Ходасевич. С Ниной связывала меня большая дружба. Московские болтуны были уверены, что не только дружба. Над их уверенностью мы немало смеялись и, по правде сказать, иногда нарочно ее укрепляли — из чистого озорства. Я знал и видел страдания Нины и дважды по этому поводу говорил с Брюсовым. Во время второй беседы я сказал ему столь оскорбительное слово, что об этом он, кажется, не рассказал даже Нине. Мы перестали здороваться. Впрочем, через полгода Нина сгладила нашу ссору. Мы притворились, что ее не было…
То, что для Нины стало средоточием жизни, было для Брюсова очередной серией «мигов». Когда все вытекающие из данного положения эмоции были извлечены, его потянуло к перу. В романе «Огненный Ангел», с известной условностью, он изобразил всю историю, под именем графа Генриха представив Андрея Белого, под именем Ренаты — Нину Петровскую, а под именем Рупрехта — самого себя.
В романе Брюсов разрубил все узлы отношений между действующими лицами. Он придумал развязку и подписал «конец» под историей Ренаты раньше, чем легшая в основу романа жизненная коллизия разрешилась в действительности. Со смертью Ренаты не умерла Нина Петровская, для которой, напротив, роман безнадежно затягивался. То, что для Нины еще было жизнью, для Брюсова стало использованным сюжетом.

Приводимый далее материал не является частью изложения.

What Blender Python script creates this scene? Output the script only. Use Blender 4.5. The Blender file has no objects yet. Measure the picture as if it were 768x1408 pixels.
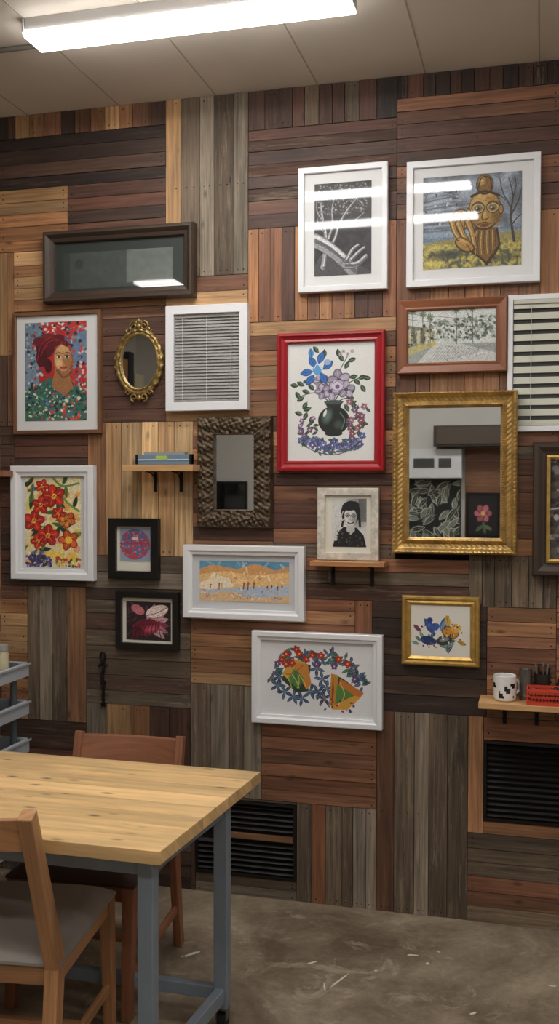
import bpy, math, random
import numpy as np
from mathutils import Vector, Matrix
random.seed(7); rng=np.random.RandomState(3)
SC=bpy.context.scene
try:
    SC.view_settings.view_transform='Standard'; SC.view_settings.look='None'
    SC.view_settings.exposure=0.0
except Exception: pass

# ------------------------------------------------------------ helpers
def lin(c):
    c=np.asarray(c,float)/255.0
    return np.where(c<=0.04045,c/12.92,((np.clip(c,0,None)+0.055)/1.055)**2.4)
def L4(c): return (*[float(t) for t in lin(c)],1.0)
MATS={}
class NT:
    def __init__(s,name):
        s.m=bpy.data.materials.new(name); s.m.use_nodes=True; s.t=s.m.node_tree
        s.b=s.t.nodes['Principled BSDF']; s.o=s.t.nodes['Material Output']
    def n(s,ty,**k):
        x=s.t.nodes.new(ty)
        for a,v in k.items():
            if a in x.inputs.keys(): x.inputs[a].default_value=v
            else: setattr(x,a,v)
        return x
    def l(s,a,b): s.t.links.new(a,b)
    def mr(s,src,*v):
        r=s.n('ShaderNodeMapRange')
        for i,t in enumerate(v): r.inputs[i+1].default_value=t
        s.l(src,r.inputs[0]); return r.outputs[0]
def mat(name,c=(128,128,128),rough=.5,metal=0,coat=0,var=0,vs=8,bump=0,bs=60,emit=None,es=0,attr=False,ior=1.45,coatr=.02):
    if name in MATS: return MATS[name]
    q=NT(name); b=q.b
    b.inputs['Roughness'].default_value=rough; b.inputs['Metallic'].default_value=metal
    b.inputs['Coat Weight'].default_value=coat; b.inputs['Coat Roughness'].default_value=coatr
    b.inputs['IOR'].default_value=ior
    src=None
    if attr:
        a=q.n('ShaderNodeAttribute'); a.attribute_name='Col'; src=a.outputs['Color']
    else:
        b.inputs['Base Color'].default_value=L4(c)
    tc=q.n('ShaderNodeTexCoord')
    if var>0:
        ns=q.n('ShaderNodeTexNoise',Scale=vs,Detail=5.0); q.l(tc.outputs['Object'],ns.inputs['Vector'])
        o=q.mr(ns.outputs['Fac'],.3,.7,1-var,1+var*.6)
        vm=q.n('ShaderNodeVectorMath',operation='SCALE')
        if src: q.l(src,vm.inputs[0])
        else: vm.inputs[0].default_value=L4(c)[:3]
        q.l(o,vm.inputs['Scale']); src=vm.outputs[0]
    if src: q.l(src,b.inputs['Base Color'])
    if bump>0:
        n2=q.n('ShaderNodeTexNoise',Scale=bs,Detail=4.0); q.l(tc.outputs['Object'],n2.inputs['Vector'])
        bp=q.n('ShaderNodeBump',Strength=bump,Distance=.004); q.l(n2.outputs['Fac'],bp.inputs['Height']); q.l(bp.outputs[0],b.inputs['Normal'])
    if emit:
        b.inputs['Emission Color'].default_value=L4(emit); b.inputs['Emission Strength'].default_value=es
    MATS[name]=q.m; return q.m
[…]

Ему тягостно было бесконечно переживать все одни и те же главы. Все больше он стал отдаляться от Нины. Стал заводить новые любовные истории, менее трагические. Стал все больше уделять времени литературным делам и всевозможным заседаниям, до которых был великий охотник. Отчасти его потянуло даже к домашнему очагу (он был женат).
Для Нины это был новый удар. В сущности, к тому времени (а шел уже примерно 1906 год) ее страдания о Белом притупились, утихли. Но она сжилась с ролью Ренаты. Теперь перед ней встала грозная опасность — утратить и Брюсова. Она несколько раз пыталась прибегнуть к испытанному средству многих женщин; она пробовала удержать Брюсова, возбуждая его ревность. В ней самой эти мимолетные романы (с «прохожими», как она выражалась) вызывали отвращение и отчаяние. «Прохожих» она презирала и оскорбляла. Однако все было напрасно. Брюсов охладевал. Иногда он пытался воспользоваться ее изменами, чтобы порвать с ней вовсе. Нина переходила от полосы к полосе, то любя Брюсова, то ненавидя его. Но во все полосы она предавалась отчаянию. По двое суток, без пищи и сна, пролеживала она на диване, накрыв голову черным платком, и плакала. Кажется, свидания с Брюсовым протекали в обстановке не более легкой. Иногда находили на нее приступы ярости. Она ломала мебель, била предметы, бросая их «подобно ядрам из баллисты», как сказано в «Огненном Ангеле» при описании подобной сцены.